§ Supplied material:
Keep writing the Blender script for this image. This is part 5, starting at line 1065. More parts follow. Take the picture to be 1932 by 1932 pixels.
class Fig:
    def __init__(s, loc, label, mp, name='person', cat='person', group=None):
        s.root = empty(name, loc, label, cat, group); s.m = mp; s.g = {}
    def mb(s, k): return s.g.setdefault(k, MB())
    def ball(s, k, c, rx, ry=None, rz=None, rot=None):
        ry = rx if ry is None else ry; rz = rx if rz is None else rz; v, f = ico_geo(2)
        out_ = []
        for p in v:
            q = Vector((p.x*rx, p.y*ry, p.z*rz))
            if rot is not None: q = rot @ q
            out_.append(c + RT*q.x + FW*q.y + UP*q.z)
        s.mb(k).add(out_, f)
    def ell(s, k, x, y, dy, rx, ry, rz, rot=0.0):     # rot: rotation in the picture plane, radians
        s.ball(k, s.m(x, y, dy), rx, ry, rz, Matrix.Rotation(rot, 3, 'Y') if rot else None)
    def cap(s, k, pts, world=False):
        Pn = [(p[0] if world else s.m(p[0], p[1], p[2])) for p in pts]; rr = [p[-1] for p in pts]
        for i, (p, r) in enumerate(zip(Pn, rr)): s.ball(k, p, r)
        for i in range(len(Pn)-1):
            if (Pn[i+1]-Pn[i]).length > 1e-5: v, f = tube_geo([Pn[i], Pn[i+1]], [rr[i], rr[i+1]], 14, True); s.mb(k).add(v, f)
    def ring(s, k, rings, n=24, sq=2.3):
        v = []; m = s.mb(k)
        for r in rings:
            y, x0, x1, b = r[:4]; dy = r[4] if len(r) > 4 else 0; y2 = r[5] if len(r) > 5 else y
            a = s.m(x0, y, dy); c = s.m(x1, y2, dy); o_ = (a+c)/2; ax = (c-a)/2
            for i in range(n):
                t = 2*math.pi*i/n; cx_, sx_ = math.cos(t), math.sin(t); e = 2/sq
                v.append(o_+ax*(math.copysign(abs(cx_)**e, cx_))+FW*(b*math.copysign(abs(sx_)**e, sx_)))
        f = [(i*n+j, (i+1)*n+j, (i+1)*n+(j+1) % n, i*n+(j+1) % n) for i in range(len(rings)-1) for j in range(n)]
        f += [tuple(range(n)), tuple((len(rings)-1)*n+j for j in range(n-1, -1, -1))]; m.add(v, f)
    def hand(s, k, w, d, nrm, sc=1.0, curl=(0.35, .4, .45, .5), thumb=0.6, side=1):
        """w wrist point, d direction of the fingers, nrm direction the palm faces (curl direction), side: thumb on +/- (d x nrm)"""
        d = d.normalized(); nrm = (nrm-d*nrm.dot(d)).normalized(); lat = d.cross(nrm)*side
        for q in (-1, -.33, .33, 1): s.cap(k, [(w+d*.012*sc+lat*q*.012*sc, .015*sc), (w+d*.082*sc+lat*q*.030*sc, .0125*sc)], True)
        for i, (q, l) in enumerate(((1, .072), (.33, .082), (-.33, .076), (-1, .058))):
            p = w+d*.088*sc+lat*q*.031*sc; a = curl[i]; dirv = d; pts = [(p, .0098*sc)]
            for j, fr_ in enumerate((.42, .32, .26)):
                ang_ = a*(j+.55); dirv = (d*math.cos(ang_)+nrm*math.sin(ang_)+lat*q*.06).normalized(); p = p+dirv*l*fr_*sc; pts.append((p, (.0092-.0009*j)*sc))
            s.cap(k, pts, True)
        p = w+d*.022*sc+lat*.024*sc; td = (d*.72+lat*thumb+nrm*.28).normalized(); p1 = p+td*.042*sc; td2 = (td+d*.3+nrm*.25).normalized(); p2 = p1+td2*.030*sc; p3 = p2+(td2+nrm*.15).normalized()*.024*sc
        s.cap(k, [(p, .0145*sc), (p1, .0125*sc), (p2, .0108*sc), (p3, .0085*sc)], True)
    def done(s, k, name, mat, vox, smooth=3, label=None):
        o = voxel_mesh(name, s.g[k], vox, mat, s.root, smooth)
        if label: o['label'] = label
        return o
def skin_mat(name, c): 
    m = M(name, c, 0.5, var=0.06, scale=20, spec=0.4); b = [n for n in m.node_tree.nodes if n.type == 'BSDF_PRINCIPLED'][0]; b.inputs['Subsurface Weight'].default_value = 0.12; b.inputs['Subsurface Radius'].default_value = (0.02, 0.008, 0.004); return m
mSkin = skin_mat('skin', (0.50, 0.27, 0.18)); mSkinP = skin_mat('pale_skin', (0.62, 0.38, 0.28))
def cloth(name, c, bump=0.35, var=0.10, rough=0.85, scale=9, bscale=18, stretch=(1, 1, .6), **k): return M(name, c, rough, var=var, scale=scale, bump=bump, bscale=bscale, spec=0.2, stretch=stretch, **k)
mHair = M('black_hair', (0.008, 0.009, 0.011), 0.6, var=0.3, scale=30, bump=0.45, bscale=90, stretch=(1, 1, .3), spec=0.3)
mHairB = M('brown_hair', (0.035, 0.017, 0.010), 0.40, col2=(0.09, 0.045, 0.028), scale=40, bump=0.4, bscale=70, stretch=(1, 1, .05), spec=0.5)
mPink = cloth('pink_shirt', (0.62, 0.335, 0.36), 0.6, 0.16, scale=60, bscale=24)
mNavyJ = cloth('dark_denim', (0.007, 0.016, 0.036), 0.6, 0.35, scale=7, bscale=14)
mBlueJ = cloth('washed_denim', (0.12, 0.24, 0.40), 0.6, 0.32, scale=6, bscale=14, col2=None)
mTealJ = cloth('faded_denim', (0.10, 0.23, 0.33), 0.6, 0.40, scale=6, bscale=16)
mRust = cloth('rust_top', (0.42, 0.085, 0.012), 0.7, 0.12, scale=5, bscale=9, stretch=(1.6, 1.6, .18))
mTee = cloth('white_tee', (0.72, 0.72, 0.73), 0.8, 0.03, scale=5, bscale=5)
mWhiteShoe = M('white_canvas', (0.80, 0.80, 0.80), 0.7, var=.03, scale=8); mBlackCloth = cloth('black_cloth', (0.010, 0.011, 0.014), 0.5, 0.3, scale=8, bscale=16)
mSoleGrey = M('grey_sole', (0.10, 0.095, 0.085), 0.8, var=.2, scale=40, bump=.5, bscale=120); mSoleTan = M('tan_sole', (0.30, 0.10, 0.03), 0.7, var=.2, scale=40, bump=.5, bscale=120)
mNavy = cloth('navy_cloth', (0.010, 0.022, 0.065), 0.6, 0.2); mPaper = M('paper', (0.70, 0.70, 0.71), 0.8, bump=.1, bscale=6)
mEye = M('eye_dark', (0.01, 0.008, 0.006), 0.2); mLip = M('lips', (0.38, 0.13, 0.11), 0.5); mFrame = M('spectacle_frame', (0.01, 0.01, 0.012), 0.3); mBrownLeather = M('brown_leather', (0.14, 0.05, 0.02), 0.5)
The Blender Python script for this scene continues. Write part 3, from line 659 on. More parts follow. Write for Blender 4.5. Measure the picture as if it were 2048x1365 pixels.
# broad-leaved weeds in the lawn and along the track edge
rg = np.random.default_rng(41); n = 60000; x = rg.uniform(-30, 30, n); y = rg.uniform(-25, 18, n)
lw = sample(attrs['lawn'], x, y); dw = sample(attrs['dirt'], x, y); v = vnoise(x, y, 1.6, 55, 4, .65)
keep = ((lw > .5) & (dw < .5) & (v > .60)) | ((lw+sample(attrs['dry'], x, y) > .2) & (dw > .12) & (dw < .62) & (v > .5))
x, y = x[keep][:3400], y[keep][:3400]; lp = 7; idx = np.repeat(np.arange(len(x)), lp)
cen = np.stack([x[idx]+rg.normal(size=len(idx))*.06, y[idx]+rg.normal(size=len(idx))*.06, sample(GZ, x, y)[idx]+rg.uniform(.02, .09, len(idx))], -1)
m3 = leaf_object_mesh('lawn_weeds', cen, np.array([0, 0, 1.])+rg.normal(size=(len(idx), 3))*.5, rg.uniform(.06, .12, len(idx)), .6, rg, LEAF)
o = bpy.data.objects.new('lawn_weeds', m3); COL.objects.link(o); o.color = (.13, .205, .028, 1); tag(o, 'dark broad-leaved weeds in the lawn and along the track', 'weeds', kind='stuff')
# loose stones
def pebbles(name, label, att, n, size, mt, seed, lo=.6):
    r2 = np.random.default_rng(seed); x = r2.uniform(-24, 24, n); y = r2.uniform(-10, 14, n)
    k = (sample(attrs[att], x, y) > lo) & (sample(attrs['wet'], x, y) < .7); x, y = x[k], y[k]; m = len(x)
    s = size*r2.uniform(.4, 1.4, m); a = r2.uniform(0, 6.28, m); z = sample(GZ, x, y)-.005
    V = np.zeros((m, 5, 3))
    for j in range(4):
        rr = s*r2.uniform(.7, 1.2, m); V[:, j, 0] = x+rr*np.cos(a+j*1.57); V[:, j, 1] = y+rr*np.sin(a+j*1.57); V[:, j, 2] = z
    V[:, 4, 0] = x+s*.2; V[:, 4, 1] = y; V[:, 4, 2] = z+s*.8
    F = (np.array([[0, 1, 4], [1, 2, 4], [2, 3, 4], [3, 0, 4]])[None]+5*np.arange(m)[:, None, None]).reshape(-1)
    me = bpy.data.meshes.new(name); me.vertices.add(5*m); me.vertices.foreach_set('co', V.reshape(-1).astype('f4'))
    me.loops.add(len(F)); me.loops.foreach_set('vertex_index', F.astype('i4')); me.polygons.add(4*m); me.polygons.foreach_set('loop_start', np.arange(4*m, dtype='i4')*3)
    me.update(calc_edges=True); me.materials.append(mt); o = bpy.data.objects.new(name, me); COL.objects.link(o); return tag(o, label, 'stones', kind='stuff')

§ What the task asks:
Report how many lines in the data include the word "follow", and give nothing but the count.

§ Result of this exercise:
2